▶ _Exercise description_
Can you output the material exactly as written, minus any pictures it holds?

[Start]

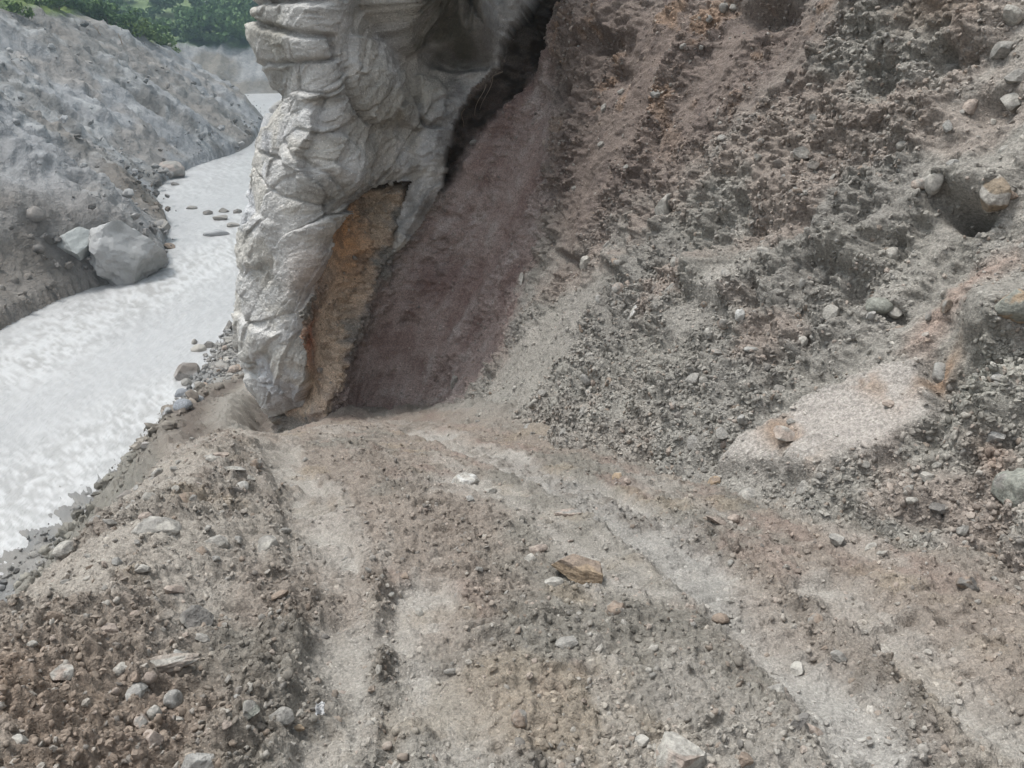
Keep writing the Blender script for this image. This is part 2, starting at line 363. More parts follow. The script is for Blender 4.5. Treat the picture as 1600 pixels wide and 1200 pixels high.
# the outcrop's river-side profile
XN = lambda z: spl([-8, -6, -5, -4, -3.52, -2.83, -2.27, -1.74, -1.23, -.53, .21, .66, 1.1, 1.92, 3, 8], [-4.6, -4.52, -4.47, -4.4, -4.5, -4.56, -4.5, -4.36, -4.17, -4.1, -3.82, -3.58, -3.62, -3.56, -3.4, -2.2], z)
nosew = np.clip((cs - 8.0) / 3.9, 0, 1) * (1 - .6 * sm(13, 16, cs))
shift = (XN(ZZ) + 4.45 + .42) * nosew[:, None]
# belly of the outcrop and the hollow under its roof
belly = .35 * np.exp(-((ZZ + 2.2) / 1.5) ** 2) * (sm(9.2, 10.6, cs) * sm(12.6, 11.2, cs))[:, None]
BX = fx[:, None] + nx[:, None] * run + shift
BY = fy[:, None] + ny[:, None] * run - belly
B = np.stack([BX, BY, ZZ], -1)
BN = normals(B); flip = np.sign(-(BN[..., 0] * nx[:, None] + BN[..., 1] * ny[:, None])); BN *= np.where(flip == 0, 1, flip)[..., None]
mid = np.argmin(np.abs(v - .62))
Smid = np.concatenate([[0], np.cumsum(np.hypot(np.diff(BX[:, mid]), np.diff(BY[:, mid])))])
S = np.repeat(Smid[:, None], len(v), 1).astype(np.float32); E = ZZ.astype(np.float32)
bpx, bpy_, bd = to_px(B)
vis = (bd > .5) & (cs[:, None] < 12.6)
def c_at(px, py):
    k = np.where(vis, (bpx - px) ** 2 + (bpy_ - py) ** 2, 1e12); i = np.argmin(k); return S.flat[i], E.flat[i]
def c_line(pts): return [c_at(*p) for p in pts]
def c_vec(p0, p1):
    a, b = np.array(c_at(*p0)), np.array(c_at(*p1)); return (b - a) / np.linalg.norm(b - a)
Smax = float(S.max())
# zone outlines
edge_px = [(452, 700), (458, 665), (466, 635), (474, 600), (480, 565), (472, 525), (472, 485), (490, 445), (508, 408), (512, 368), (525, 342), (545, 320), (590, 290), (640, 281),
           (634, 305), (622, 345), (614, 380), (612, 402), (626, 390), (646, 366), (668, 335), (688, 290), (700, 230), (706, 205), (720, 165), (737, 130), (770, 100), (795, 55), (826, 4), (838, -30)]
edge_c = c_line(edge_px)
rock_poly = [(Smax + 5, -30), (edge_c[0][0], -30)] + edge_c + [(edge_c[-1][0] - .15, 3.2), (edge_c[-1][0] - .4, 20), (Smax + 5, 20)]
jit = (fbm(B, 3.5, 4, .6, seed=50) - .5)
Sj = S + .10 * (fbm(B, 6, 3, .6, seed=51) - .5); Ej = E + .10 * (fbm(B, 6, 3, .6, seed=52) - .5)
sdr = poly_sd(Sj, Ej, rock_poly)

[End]

▶ _Reply_
Keep writing the Blender script for this image. This is part 2, starting at line 363. More parts follow. The script is for Blender 4.5. Treat the picture as 1600 pixels wide and 1200 pixels high.
# the outcrop's river-side profile
XN = lambda z: spl([-8, -6, -5, -4, -3.52, -2.83, -2.27, -1.74, -1.23, -.53, .21, .66, 1.1, 1.92, 3, 8], [-4.6, -4.52, -4.47, -4.4, -4.5, -4.56, -4.5, -4.36, -4.17, -4.1, -3.82, -3.58, -3.62, -3.56, -3.4, -2.2], z)
nosew = np.clip((cs - 8.0) / 3.9, 0, 1) * (1 - .6 * sm(13, 16, cs))
shift = (XN(ZZ) + 4.45 + .42) * nosew[:, None]
# belly of the outcrop and the hollow under its roof
belly = .35 * np.exp(-((ZZ + 2.2) / 1.5) ** 2) * (sm(9.2, 10.6, cs) * sm(12.6, 11.2, cs))[:, None]
BX = fx[:, None] + nx[:, None] * run + shift
BY = fy[:, None] + ny[:, None] * run - belly
B = np.stack([BX, BY, ZZ], -1)
BN = normals(B); flip = np.sign(-(BN[..., 0] * nx[:, None] + BN[..., 1] * ny[:, None])); BN *= np.where(flip == 0, 1, flip)[..., None]
mid = np.argmin(np.abs(v - .62))
Smid = np.concatenate([[0], np.cumsum(np.hypot(np.diff(BX[:, mid]), np.diff(BY[:, mid])))])
S = np.repeat(Smid[:, None], len(v), 1).astype(np.float32); E = ZZ.astype(np.float32)
bpx, bpy_, bd = to_px(B)
vis = (bd > .5) & (cs[:, None] < 12.6)
def c_at(px, py):
    k = np.where(vis, (bpx - px) ** 2 + (bpy_ - py) ** 2, 1e12); i = np.argmin(k); return S.flat[i], E.flat[i]
def c_line(pts): return [c_at(*p) for p in pts]
def c_vec(p0, p1):
    a, b = np.array(c_at(*p0)), np.array(c_at(*p1)); return (b - a) / np.linalg.norm(b - a)
Smax = float(S.max())
# zone outlines
edge_px = [(452, 700), (458, 665), (466, 635), (474, 600), (480, 565), (472, 525), (472, 485), (490, 445), (508, 408), (512, 368), (525, 342), (545, 320), (590, 290), (640, 281),
           (634, 305), (622, 345), (614, 380), (612, 402), (626, 390), (646, 366), (668, 335), (688, 290), (700, 230), (706, 205), (720, 165), (737, 130), (770, 100), (795, 55), (826, 4), (838, -30)]
edge_c = c_line(edge_px)
rock_poly = [(Smax + 5, -30), (edge_c[0][0], -30)] + edge_c + [(edge_c[-1][0] - .15, 3.2), (edge_c[-1][0] - .4, 20), (Smax + 5, 20)]
jit = (fbm(B, 3.5, 4, .6, seed=50) - .5)
Sj = S + .10 * (fbm(B, 6, 3, .6, seed=51) - .5); Ej = E + .10 * (fbm(B, 6, 3, .6, seed=52) - .5)
sdr = poly_sd(Sj, Ej, rock_poly)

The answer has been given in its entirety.